准确监测极地平均海面与海冰变化，是极地海洋科学研究的基础，而正确分类海水与海冰，又是监测工作的前提。近年来，具有光斑直径小等优点的卫星激光测高在极地研究中效果显著，具有良好的应用前景。项目拟通过建立极地海域海水、海冰、覆盖积雪的海冰三种地物的激光脉冲回波模型，计算不同地物的回波宽度、峰度等参数的理论范围作为首要分类依据；设计波形处理算法提取GLAS实测回波参数，以其统计特性作为辅助分类依据；使用机载Lidar和NCEP气象数据作为地表先验信息，以格陵兰以北海域为例，训练监督分类方法实现三种地物分类。通过分类后的GLAS数据计算该区域海冰干舷，与同时同地的机载Lidar计算结果进行对比，验证分类的正确性。项目将分类特征参数模型化和半定量化，其对极地海域地物分类精度，比目前基于统计特性的激光测高地物分类方法将有明显改善；所建立的回波模型对我国用于极地测量星载激光测高仪的系统参数设计有参考意义。

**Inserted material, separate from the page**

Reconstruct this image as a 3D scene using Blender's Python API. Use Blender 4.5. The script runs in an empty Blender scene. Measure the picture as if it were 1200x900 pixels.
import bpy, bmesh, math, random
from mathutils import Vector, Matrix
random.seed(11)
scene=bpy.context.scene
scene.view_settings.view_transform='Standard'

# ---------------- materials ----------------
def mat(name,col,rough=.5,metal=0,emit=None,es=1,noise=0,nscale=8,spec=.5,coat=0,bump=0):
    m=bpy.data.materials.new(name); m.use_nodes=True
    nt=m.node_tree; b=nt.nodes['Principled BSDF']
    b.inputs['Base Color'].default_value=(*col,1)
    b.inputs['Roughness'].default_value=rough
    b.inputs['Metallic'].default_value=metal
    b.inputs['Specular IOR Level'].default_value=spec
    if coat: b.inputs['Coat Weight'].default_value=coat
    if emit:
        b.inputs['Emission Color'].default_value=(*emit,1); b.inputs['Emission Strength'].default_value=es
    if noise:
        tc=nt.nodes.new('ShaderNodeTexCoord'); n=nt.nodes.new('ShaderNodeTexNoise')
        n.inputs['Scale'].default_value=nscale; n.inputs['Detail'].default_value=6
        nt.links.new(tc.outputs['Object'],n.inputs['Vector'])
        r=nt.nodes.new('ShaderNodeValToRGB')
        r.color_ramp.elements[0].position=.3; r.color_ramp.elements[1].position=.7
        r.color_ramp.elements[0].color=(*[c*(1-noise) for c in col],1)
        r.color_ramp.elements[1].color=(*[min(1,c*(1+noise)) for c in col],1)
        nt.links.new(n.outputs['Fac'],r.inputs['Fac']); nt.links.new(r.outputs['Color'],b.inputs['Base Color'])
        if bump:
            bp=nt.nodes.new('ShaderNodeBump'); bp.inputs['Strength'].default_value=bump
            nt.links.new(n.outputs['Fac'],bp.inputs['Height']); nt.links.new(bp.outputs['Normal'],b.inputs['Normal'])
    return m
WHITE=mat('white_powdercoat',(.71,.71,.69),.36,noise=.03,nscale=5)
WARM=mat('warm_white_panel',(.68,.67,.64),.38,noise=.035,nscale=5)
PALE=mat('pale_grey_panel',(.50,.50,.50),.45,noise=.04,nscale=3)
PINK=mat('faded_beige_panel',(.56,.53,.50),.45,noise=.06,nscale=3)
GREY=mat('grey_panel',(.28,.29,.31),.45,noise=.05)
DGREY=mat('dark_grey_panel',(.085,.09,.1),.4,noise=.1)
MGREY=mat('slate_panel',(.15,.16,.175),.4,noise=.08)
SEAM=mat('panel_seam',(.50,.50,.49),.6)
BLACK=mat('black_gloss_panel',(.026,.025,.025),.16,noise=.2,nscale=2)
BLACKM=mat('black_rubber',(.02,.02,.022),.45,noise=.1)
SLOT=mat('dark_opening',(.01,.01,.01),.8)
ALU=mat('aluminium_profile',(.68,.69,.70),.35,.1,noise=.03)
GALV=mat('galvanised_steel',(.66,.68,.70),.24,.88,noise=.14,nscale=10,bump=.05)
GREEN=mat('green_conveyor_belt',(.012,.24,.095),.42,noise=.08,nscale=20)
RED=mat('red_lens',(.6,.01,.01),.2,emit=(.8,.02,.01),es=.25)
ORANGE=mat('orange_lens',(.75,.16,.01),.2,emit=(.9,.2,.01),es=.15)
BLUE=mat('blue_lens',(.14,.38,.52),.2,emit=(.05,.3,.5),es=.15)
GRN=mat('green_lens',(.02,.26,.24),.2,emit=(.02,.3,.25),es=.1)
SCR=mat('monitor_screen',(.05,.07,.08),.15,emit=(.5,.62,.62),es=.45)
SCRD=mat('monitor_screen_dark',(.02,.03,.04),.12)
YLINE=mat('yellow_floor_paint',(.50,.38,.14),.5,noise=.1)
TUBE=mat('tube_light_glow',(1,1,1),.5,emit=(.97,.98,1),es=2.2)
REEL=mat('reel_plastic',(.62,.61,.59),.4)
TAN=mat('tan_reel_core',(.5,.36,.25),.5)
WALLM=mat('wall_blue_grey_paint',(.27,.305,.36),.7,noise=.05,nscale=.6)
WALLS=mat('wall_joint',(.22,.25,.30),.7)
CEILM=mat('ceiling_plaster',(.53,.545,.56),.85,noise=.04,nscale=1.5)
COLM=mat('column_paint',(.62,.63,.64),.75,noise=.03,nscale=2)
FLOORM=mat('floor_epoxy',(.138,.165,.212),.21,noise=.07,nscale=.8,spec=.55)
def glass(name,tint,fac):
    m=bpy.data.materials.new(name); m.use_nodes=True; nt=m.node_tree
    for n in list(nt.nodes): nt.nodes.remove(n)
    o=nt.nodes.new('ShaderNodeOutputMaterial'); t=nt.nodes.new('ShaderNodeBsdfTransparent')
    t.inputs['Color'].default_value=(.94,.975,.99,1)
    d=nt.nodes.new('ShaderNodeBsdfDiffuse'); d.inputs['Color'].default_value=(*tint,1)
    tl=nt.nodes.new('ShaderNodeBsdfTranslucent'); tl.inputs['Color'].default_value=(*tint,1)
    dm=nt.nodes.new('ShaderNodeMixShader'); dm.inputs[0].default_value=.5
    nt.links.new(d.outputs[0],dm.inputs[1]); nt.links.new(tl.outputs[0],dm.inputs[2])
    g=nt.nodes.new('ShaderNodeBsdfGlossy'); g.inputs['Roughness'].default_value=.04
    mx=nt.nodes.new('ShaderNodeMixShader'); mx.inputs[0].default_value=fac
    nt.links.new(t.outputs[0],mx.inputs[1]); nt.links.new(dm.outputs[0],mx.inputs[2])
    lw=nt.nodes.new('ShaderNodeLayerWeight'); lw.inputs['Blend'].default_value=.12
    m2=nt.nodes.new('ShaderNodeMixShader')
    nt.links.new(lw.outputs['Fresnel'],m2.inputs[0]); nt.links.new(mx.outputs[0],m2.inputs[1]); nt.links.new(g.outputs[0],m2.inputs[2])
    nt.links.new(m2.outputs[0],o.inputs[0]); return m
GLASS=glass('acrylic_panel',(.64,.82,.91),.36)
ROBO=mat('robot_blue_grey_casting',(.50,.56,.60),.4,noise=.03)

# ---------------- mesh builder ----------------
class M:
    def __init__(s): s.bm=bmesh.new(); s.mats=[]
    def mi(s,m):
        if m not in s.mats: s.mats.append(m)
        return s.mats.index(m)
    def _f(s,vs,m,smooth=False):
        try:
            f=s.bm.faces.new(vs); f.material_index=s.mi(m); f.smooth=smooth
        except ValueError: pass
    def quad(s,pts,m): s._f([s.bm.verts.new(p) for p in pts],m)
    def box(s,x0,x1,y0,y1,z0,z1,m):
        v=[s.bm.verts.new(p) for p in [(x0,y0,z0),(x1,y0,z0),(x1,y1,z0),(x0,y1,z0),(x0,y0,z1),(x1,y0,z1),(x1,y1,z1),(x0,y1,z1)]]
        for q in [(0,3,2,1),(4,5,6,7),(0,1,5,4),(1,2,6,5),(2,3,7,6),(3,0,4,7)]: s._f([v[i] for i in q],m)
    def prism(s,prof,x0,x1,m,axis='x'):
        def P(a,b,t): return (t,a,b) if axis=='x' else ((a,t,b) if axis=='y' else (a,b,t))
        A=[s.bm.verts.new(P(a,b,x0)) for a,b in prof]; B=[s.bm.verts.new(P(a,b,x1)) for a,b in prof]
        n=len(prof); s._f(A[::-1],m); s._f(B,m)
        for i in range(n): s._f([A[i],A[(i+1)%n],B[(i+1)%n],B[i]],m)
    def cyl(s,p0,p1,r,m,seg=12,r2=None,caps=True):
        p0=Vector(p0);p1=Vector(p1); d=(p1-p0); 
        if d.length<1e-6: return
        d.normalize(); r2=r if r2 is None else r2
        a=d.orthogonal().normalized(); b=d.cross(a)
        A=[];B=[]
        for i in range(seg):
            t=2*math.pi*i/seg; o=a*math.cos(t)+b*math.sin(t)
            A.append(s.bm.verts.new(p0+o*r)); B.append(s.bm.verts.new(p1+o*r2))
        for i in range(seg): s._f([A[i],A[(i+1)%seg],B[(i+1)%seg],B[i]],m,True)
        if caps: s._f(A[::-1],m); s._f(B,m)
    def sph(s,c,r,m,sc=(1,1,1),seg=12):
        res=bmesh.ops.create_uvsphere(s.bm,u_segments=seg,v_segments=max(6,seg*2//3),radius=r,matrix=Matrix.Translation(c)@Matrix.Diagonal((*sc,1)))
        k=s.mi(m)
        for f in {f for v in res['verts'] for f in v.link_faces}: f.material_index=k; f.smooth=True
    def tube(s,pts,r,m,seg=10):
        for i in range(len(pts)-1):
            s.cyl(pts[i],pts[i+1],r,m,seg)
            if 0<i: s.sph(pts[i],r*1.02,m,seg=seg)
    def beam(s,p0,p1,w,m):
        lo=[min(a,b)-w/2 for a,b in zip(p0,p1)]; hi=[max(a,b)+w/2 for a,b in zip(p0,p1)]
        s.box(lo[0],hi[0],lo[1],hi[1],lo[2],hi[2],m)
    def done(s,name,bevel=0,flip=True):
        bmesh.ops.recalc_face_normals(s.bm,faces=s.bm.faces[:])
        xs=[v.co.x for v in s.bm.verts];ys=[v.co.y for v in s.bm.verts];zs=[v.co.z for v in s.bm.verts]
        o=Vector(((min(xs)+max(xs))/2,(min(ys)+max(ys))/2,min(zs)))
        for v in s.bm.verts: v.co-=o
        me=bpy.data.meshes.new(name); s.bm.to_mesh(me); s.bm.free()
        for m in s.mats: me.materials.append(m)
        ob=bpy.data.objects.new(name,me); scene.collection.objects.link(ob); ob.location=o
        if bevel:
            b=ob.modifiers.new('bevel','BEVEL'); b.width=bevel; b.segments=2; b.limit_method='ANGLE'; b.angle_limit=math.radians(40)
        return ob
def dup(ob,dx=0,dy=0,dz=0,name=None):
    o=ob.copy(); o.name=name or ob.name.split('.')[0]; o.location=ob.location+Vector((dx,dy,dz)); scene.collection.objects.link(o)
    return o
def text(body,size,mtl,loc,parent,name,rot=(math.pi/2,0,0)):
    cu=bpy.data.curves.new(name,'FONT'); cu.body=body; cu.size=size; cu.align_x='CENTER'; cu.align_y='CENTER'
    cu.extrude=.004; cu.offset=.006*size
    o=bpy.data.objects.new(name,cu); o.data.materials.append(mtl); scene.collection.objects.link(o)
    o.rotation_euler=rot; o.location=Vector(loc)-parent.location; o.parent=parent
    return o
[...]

准确监测极地平均海面与海冰变化，是极地海洋科学研究的基础，而正确分类海水与海冰，又是监测工作的前提。近年来，具有光斑直径小等优点的卫星激光测高在极地研究中效果显著，具有良好的应用前景。在现有的激光测高数据分类方法研究中，传统方法是利用激光回波的波形参数统计信息（例如使用目标高度、反射率、波形宽度、振幅、峰度和斜度等）进行机器学习或者设置阈值的分类方式。项目研究过程建立了星载激光测高仪在海冰、海水目标的回波模型和波形仿真器，对波形采用逐点时间差距离加权计算理论海水波形和实测回波的总振幅差异值，建立一种半解析型的海水、海冰分类方法；同时，与传统方法类似，使用基于支持向量机的分类方法，输入回波波形的多种特征参数进行监督分类，最终将半解析分类方法和SVM方法进行取长补短，形成一种新的分类方法。通过机载Lidar在格陵兰北部海冰区的实测点云作为地面类型先验真值，对美国GLAS激光测高仪在该区域实测波形进行基于该方法的分类准确性验证，半解析型分类OA精度95.62%，优于传统的支持向量机分类器的90.44%，两种分类器融合后OA精度98.21%，Kappa系统0.96。项目使得星载激光测高仪回波的地物类型分类方法由目前的基于数值分析为依据向理论解析模型为依据的分类方向延伸，其对极地海域地物分类精度，比目前单纯基于统计特性的激光测高地物分类方法将有了明显改善，且具有更好的物理意义；研究过程中所建立的回波模型，对我国用于极地测量星载激光测高仪的系统参数设计也有参考意义。